Obituary: Alex Balfour (14 June 1928 – 22 August 2015)

Alex Balfour, former co-operative CEO and co-operator, passed away this summer at the age of 87. One of ten children, Mr Balfour was brought up in Cardenden, Fife,...

Alex Balfour, former co-operative CEO and co-operator, passed away this summer at the age of 87.

One of ten children, Mr Balfour was brought up in Cardenden, Fife, and at 15, joined the grocery department at the local Lochgelly Co­-op as an apprentice. In 1946 he was drafted into military service, but returned to the Lochgelly Society two years later, before becoming one of the early students of the Co-­operative College at Stanford Hall, Loughborough.

In 1953 he married his wife Kath, and a year later moved to Chepstow, Wales, where he became general manager of the local society.

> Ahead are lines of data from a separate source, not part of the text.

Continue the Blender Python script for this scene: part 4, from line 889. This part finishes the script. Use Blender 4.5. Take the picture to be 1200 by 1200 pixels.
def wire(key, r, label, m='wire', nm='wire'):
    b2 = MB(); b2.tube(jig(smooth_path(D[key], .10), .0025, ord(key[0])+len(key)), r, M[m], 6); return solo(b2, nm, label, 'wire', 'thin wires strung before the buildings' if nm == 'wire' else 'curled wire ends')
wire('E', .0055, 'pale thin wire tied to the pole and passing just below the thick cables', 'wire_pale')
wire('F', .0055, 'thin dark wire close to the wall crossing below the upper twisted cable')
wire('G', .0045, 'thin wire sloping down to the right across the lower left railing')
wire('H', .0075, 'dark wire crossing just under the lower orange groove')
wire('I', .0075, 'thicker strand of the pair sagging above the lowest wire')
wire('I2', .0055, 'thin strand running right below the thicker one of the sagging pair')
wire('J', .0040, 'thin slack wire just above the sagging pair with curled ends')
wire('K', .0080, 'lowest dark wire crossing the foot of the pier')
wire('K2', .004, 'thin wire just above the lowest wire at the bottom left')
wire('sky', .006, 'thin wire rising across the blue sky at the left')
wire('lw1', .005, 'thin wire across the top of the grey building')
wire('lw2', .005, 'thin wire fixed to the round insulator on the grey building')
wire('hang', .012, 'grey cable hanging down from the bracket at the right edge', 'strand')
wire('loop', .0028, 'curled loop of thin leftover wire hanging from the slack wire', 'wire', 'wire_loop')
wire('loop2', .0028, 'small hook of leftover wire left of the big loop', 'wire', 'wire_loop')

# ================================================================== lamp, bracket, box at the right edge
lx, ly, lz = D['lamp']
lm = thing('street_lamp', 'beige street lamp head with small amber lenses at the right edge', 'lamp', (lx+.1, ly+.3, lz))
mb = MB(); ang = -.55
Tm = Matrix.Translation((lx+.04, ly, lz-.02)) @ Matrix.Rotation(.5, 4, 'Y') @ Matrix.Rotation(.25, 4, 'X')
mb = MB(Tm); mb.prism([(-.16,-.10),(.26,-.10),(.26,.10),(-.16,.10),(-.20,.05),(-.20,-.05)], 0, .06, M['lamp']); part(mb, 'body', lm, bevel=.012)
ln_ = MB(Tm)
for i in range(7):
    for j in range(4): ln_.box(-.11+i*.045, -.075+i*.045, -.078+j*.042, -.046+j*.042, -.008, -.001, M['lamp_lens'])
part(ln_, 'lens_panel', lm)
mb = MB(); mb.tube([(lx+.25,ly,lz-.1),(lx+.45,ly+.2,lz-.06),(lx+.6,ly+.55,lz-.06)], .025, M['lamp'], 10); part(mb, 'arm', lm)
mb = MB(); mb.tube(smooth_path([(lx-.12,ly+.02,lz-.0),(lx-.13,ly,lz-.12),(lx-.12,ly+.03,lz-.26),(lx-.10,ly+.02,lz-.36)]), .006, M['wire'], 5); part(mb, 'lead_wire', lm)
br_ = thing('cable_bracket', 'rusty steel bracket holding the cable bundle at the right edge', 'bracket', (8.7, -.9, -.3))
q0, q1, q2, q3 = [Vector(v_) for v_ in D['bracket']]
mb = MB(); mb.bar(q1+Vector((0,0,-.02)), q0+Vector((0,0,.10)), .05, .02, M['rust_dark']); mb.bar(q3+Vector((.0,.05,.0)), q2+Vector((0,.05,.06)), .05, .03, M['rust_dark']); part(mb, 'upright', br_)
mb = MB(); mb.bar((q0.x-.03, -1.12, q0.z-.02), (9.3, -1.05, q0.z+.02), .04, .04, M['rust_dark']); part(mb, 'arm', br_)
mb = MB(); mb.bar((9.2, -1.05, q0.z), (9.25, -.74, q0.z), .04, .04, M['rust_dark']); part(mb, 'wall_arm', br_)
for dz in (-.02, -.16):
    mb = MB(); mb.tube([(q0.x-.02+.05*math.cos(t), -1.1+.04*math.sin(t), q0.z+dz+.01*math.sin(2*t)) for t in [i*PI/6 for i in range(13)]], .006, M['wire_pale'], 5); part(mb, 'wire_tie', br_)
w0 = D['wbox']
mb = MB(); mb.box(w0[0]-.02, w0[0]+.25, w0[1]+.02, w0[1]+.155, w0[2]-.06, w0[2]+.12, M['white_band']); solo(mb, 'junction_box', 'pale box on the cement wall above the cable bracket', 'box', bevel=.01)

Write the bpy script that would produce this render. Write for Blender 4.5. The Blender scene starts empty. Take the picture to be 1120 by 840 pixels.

He moved up the ranks, and in 1961 achieved his first appointment as chief executive officer, of the Newport Society, where he utilised new management accounting systems to transform the society’s fortunes.

CEO positions followed at Sheerness Society in Kent, the Enfield Highway Co­-operative Society and, in 1975, the London Society, which had a turnover of over £150m, over 600 shops, farms, hotels, bakeries, burger bars, garages and dairies. During his time there, prime minister James Callaghan approached Mr Balfour to sit on the Price Commission, and he also served on the Retail Consortium along­side the John Lewis and Sainsbury families.

In 1983, during his time at the St Albans Society, he oversaw a merger with Enfield Highway, and duly became CEO of the Enfield and St Albans Society. In 1992, the joint society was approached by David Skinner (Co-operative Wholesale Society chair) and John Owen (CWS retail controller) to explore a possible merger with the Milton Keynes society which, when passed, became known as the South Mid Region. Mr Balfour presided over the consolidation until his retirement in 1995.

Alex Balfour gave 52 years service to the movement; in a speech at his retirement dinner, long-term friend and colleague Lord Ted Graham stated that the secret to his success was that he never neglected his home base, and said he did not know of any other CEO who made it his business to attend so many member events while endeavouring to always give his employer 100% of his energy.

Those traits, said Lord Graham, characterised a swiftly disappearing breed ­of co-operative chief officer – “one who cares as much for his staff, his committee colleagues and his members, as he does for the balance sheet and the bottom line”.

Alex Balfour died peacefully in his sleep at Bentley House Home in Hertford, and is survived by his children Gordon and Fiona. He was buried in Lochgelly, Fife, Scotland on 9 September 2015.